Terminons là ce traité des connaissances surnaturelles de l'entendement et de la manière dont il doit les considérer pour marcher par le chemin de la foi à l'union divine. Il me semble en avoir dit assez pour que l'âme, quelles que soient les connaissances qui lui adviennent, trouve la doctrine et les précautions qui lui sont nécessaires dans l'enseignement que nous avons donné sur les diverses sortes de connaissances. Et supposé le cas qui ne paraîtrait pas compris dans l'une des quatre catégories dont il a été parlé, il me semble néanmoins qu'il n'y en a pas un seul que l'on ne puisse ramener à l'une d'elles. On pourra donc trouver la lumière et les conseils dans ce qui a été exposé pour des circonstances semblables.
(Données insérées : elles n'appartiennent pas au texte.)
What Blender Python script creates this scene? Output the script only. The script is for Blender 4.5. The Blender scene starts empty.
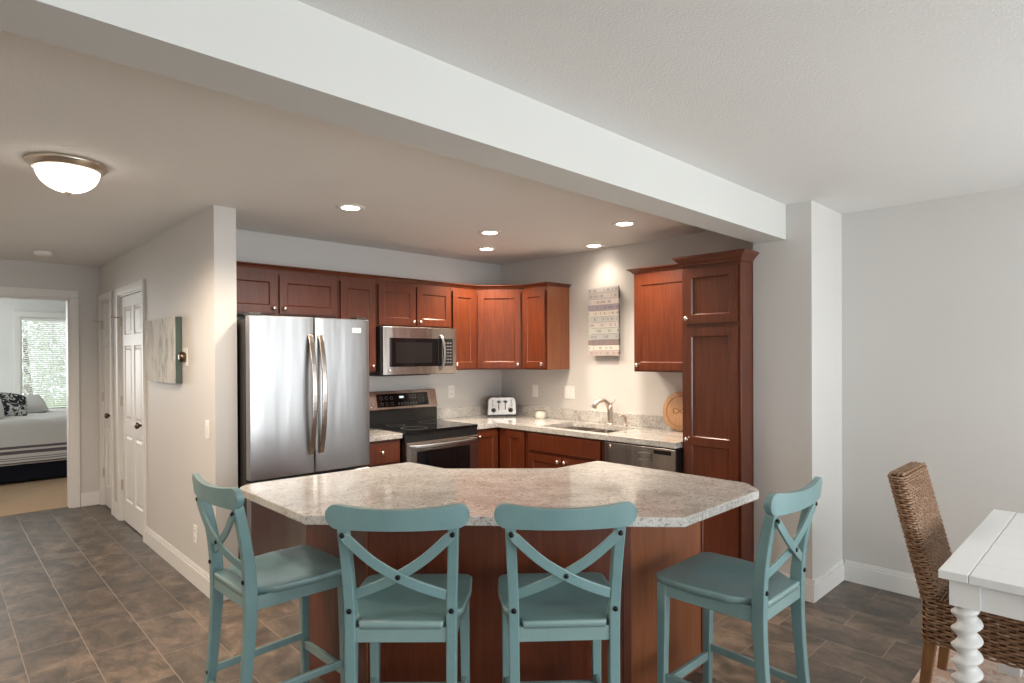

Cela dit, nous allons passer au troisième Livre, où, avec l'aide de Dieu, nous parlerons de la purification spirituelle intérieure de la volonté, par rapport à ses affections intérieures, que nous appelons ici la nuit active (Les anciennes éditions ajoutaient ici le paragraphe suivant: « Je vous prie donc, sage lecteur, de me prêter une attention bienveillante et soutenue. Car sans cette condition tout enseignement, si élevé et si parfait qu'il soit, ne procurerait pas le profit qu'il contient, et on n'en aurait pas l'estime qu'il mérite; à plus forte raison en serait-il de la sorte, à cause de mon style qui est si souvent fort défectueux. »).